In 2014 Australia stopped 441 asylum seekers in 10 vessels, the UN says, forcing them back to the countries they last departed.
The government regards these figures as evidence its policies are working. Thanks to boat turnbacks, offshore processing and regional resettlement, the argument goes, boats are no longer able to reach Australia. The people smugglers no longer have a product to sell: the ‘sugar is off the table’.
But that view fails to look over the horizon. It ignores – because Australia knows they are there – all the unseaworthy boats, and their desperate passengers, still looking for a safe port to land or dying in the seas to our north.
Even allowing (almost certainly over-generously) that several times that figure of 441 were deterred from trying to come to Australia, this country’s boat arrivals remain a tiny fraction of the world’s figure…………
Ordered migration and seeking asylum are separate issues, and should not be conflated, but Australia cannot fail to recognise more people are moving now than at almost any time in history.

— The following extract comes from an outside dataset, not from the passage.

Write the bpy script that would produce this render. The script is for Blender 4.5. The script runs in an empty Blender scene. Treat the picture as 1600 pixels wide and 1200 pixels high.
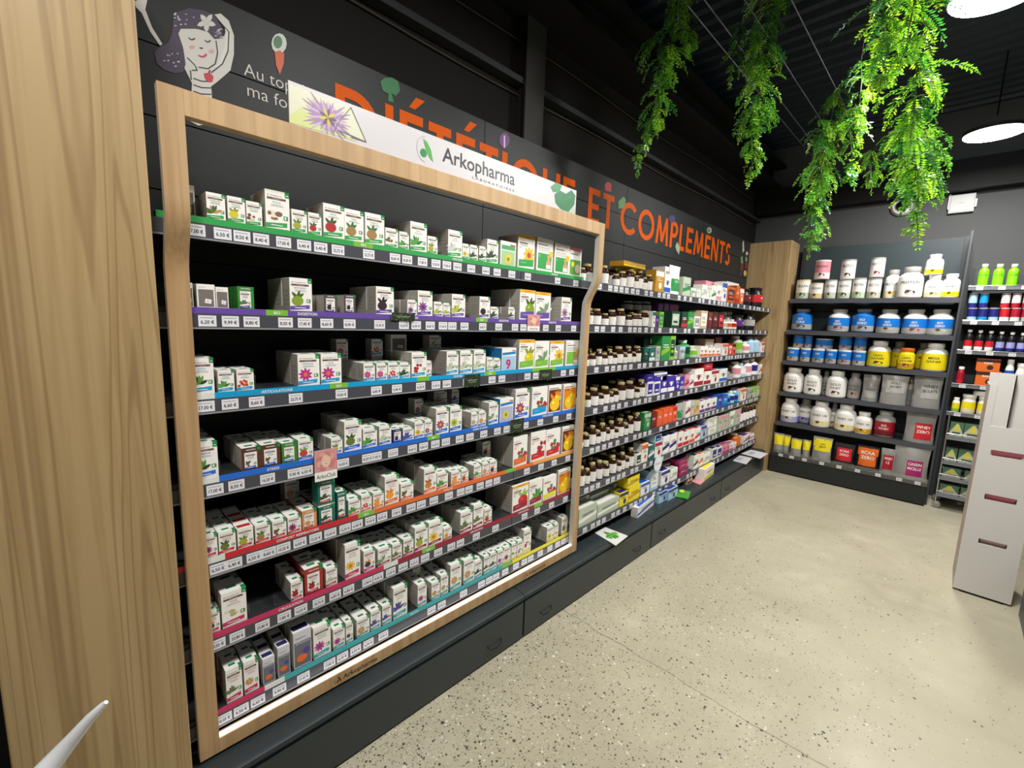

There are more displaced people in the world – 51.2 million – than at any time since the second world war: continued conflict, discordant economic opportunities, climate change – all will force more people to move, and more often.
As the world urges closer cooperation on the issue of mass and irregular migrations, Australia grows ever more isolationist. Moving the problem over the horizon is not the same as addressing it. The boats have not stopped.